- **RAW DATA**
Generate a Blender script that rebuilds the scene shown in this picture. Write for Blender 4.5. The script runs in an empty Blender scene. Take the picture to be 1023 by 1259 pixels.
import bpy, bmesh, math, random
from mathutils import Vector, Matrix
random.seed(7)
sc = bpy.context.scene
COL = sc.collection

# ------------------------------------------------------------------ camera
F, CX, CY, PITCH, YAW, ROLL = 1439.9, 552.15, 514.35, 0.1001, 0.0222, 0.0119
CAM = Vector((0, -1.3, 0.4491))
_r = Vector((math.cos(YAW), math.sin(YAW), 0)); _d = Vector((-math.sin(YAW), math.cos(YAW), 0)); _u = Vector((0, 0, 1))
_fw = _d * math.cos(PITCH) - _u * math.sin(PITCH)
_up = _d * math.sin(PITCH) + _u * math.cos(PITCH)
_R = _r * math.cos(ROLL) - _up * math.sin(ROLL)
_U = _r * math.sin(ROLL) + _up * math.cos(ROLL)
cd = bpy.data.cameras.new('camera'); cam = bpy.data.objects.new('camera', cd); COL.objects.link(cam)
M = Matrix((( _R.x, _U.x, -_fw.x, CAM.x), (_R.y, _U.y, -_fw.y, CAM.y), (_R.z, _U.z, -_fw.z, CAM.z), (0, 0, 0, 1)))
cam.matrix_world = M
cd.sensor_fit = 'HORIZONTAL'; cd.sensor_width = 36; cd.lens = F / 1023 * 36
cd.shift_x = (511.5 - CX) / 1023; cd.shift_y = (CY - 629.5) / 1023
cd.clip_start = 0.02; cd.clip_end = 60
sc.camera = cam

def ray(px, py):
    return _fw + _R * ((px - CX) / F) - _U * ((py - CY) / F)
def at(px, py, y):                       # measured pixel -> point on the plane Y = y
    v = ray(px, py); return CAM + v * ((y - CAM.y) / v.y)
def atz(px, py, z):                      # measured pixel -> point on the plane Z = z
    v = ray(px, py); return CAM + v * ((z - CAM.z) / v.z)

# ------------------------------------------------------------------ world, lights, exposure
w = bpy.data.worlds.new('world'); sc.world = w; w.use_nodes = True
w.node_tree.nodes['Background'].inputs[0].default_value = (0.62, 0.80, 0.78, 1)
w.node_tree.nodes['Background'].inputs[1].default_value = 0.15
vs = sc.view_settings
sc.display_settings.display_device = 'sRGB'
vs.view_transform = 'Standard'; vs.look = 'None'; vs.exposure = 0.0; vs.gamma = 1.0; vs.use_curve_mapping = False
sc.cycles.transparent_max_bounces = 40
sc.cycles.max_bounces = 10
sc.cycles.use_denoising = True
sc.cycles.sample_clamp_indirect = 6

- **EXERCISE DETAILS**
Please repeat word for word the lines above that run from the beginning through the line containing "COL = sc.collection", keeping both the first and that last line.

- **RESPONSE TO THE EXERCISE**
Generate a Blender script that rebuilds the scene shown in this picture. Write for Blender 4.5. The script runs in an empty Blender scene. Take the picture to be 1023 by 1259 pixels.
import bpy, bmesh, math, random
from mathutils import Vector, Matrix
random.seed(7)
sc = bpy.context.scene
COL = sc.collection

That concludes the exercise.